▸ **Dataset extract**:
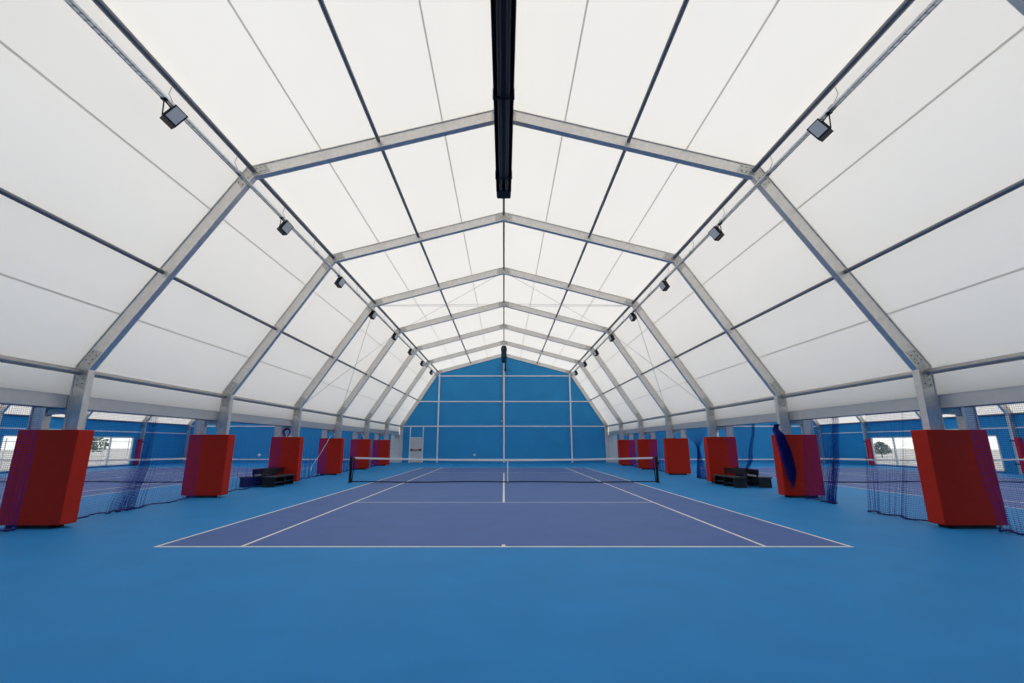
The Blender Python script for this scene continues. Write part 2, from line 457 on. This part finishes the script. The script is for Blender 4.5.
# ---- floodlights (built for the left rail, mirrored by a half turn for the right)
def make_flood(sx, loc, label):
    t = thing('floodlight', label, 'floodlight', loc, 'floodlights on the rails')
    m_ = lambda v: Vector((v[0]*-sx, v[1], v[2]))
    nn, e1, e2 = m_((.8202, -.5577, -.1275)).normalized(), m_((.458, .7737, -.4378)).normalized(), m_((.3428, .3007, .8900)).normalized()
    c = m_((.10, .19, -.20))
    w, h, d = .120, .166, .215
    hb = MB()
    def ring(k, a, bb): return [c-nn*k+e1*(a*i)+e2*(bb*j) for i, j in ((-1,-1),(1,-1),(1,1),(-1,1))]
    hb.loft([ring(d, w*.86, h*.86), ring(d*.9, w*.95, h*.95), ring(.012, w, h), ring(0, w*.96, h*.96)])
    for q in range(-3, 4):
        hb.obox(c-nn*(d+.012)+e2*(q*.036), nn, e1, e2, .014, w*.8, .006)
    hb.build('housing', 'black', t)
    l = MB(); l.obox(c+nn*.002, nn, e1, e2, .004, w*.80, h*.82); l.build('lens', 'lens', t)
    apex = Vector((0, 0, -.02))
    br = MB()
    for q in (-.8, .45):
        br.tube([apex, c-e1*(w+.004)+e2*(h*q)-nn*(d*.35)], .011, 6)
    br.tube([c-e1*(w+.002)+e2*(h*-.85)-nn*(d*.35), c-e1*(w+.002)+e2*(h*.6)-nn*(d*.35)], .012, 6)
    br.box((-.05, -.03, -.03), (.05, .03, -.012)); br.build('bracket', 'black', t)
    return t
NAMES = ['nearest', 'second', 'third', 'fourth', 'fifth', 'sixth', 'seventh', 'farthest']
for sx, side in ((-1, 'left'), (1, 'right')):
    fl0 = None
    for i, y in enumerate(LY):
        lab = f'{NAMES[i]} black floodlight from the camera hanging on the {side} rail'
        y += .34*(sx > 0)
        if i == 0: fl0 = make_flood(sx, (sx*RX, y, RLZ), lab)
        else: dup(fl0, (sx*RX, y, RLZ), lab, rotz=-sx*min(.2, .08*i))

# ---- bracing cables in the third bay
def cable(pts, r, label):
    b = MB(); b.tube(pts, r, 5); return tag(b.build('bracing_cable', 'cable'), label, 'cable', 'thin bracing wires between the third and fourth arches')
pI = offset_profile(.1)
for sx, side in ((-1, 'left'), (1, 'right')):
    E_, K_ = pI[1], pI[2]
    cable([(sx*K_.x, FY(3)-.1, K_.y), (sx*E_.x, FY(2)+.1, E_.y)], .011, f'thin wire falling towards the camera across the {side} lower slope')
    cable([(sx*K_.x, FY(2)+.1, K_.y), (sx*E_.x, FY(3)-.1, E_.y)], .011, f'thin wire falling away from the camera across the {side} lower slope')
    R_ = pI[3]
    cable([(sx*K_.x, FY(3)-.1, K_.y), (sx*.05, FY(2)+.1, R_.y)], .009, f'thin wire rising towards the camera across the {side} roof slope')
    cable([(sx*K_.x, FY(2)+.1, K_.y), (sx*.05, FY(3)-.1, R_.y)], .009, f'thin wire rising away from the camera across the {side} roof slope')
cable([(-5.8, FY(2), KZ+.02), (5.8, FY(2), KZ+.02)], .008, 'thin level tie wire across the hall between the two roof bends')

# ------------------------------------------------------------------ ridge heaters
def heater(y0, y1, label, hang):
    t = thing('radiant_heater', label, 'heater', (0, y0, 8.5), 'black tube heaters under the ridge')
    L = y1-y0; b = MB()
    sec = [(-.21, 0), (-.20, 0), (-.13, .17), (.13, .17), (.20, 0), (.21, 0), (.145, .19), (-.145, .19)]
    b.loft([[(x, 0, z) for x, z in sec], [(x, L-.35, z) for x, z in sec]]); b.build('reflector_hood', 'heater', t)
    for x in (-.085, .085):
        b = MB(); b.tube([(x, .1+(L-.5)*i/6, .045) for i in range(7)], .05, 12); b.build('burner_tube', 'heater', t)
    b = MB(); b.cbox((-.205, L-.42, -.015), (.205, L, .23), .06); e = b.build('end_box', 'black', t)
    b = MB(); b.cbox((-.05, L-.02, .05), (.05, L+.03, .12), .01); b.tube([(-.08, L-.03, .0), (0, L+.02, .03), (.08, L-.03, 0)], .014, 6); b.build('valve', 'chrome', e)
    for y in hang:
        yy = y-y0; b = MB()
        b.box((-.225, yy-.025, -.025), (.225, yy+.025, -.005)); b.box((-.225, yy-.025, -.02), (-.21, yy+.025, .21)); b.box((.21, yy-.025, -.02), (.225, yy+.025, .21)); b.box((-.22, yy-.025, .2), (.22, yy+.025, .21))
        b.build('strap', 'black', t)
        b = MB(); b.tube([(-.12, yy, .2), (-.01, yy, .86)], .006, 5); b.tube([(.12, yy, .2), (.01, yy, .86)], .006, 5); b.build('hanger_wire', 'cable', t)
    return t
heater(-17.6, -7.72, 'long black tube heater hanging under the ridge above the near half of the court', [-15.5, -11.6, -8.76])
heater(13.2, 19.5, 'black tube heater under the ridge close to the far wall', [14, 17, 18.8])
b = MB(); b.tube([(.1, 19.6, 8.5), (.12, 19.72, 8.3), (.12, 19.74, 8.0), (.08, 19.75, 7.85)], .06, 10); b.tube([(.12, 19.74, 8.05), (.12, 19.74, 7.8)], .09, 10)
tag(b.build('flue_pipe', 'black'), 'short black flue elbow at the top of the far wall behind the heater', 'pipe')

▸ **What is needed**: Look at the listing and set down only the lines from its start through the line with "else: dup(fl0, (sx*RX, y, RLZ), lab, rotz=-sx*min(.2, .08*i))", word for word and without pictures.

▸ **Complete response**:
The Blender Python script for this scene continues. Write part 2, from line 457 on. This part finishes the script. The script is for Blender 4.5.
# ---- floodlights (built for the left rail, mirrored by a half turn for the right)
def make_flood(sx, loc, label):
    t = thing('floodlight', label, 'floodlight', loc, 'floodlights on the rails')
    m_ = lambda v: Vector((v[0]*-sx, v[1], v[2]))
    nn, e1, e2 = m_((.8202, -.5577, -.1275)).normalized(), m_((.458, .7737, -.4378)).normalized(), m_((.3428, .3007, .8900)).normalized()
    c = m_((.10, .19, -.20))
    w, h, d = .120, .166, .215
    hb = MB()
    def ring(k, a, bb): return [c-nn*k+e1*(a*i)+e2*(bb*j) for i, j in ((-1,-1),(1,-1),(1,1),(-1,1))]
    hb.loft([ring(d, w*.86, h*.86), ring(d*.9, w*.95, h*.95), ring(.012, w, h), ring(0, w*.96, h*.96)])
    for q in range(-3, 4):
        hb.obox(c-nn*(d+.012)+e2*(q*.036), nn, e1, e2, .014, w*.8, .006)
    hb.build('housing', 'black', t)
    l = MB(); l.obox(c+nn*.002, nn, e1, e2, .004, w*.80, h*.82); l.build('lens', 'lens', t)
    apex = Vector((0, 0, -.02))
    br = MB()
    for q in (-.8, .45):
        br.tube([apex, c-e1*(w+.004)+e2*(h*q)-nn*(d*.35)], .011, 6)
    br.tube([c-e1*(w+.002)+e2*(h*-.85)-nn*(d*.35), c-e1*(w+.002)+e2*(h*.6)-nn*(d*.35)], .012, 6)
    br.box((-.05, -.03, -.03), (.05, .03, -.012)); br.build('bracket', 'black', t)
    return t
NAMES = ['nearest', 'second', 'third', 'fourth', 'fifth', 'sixth', 'seventh', 'farthest']
for sx, side in ((-1, 'left'), (1, 'right')):
    fl0 = None
    for i, y in enumerate(LY):
        lab = f'{NAMES[i]} black floodlight from the camera hanging on the {side} rail'
        y += .34*(sx > 0)
        if i == 0: fl0 = make_flood(sx, (sx*RX, y, RLZ), lab)
        else: dup(fl0, (sx*RX, y, RLZ), lab, rotz=-sx*min(.2, .08*i))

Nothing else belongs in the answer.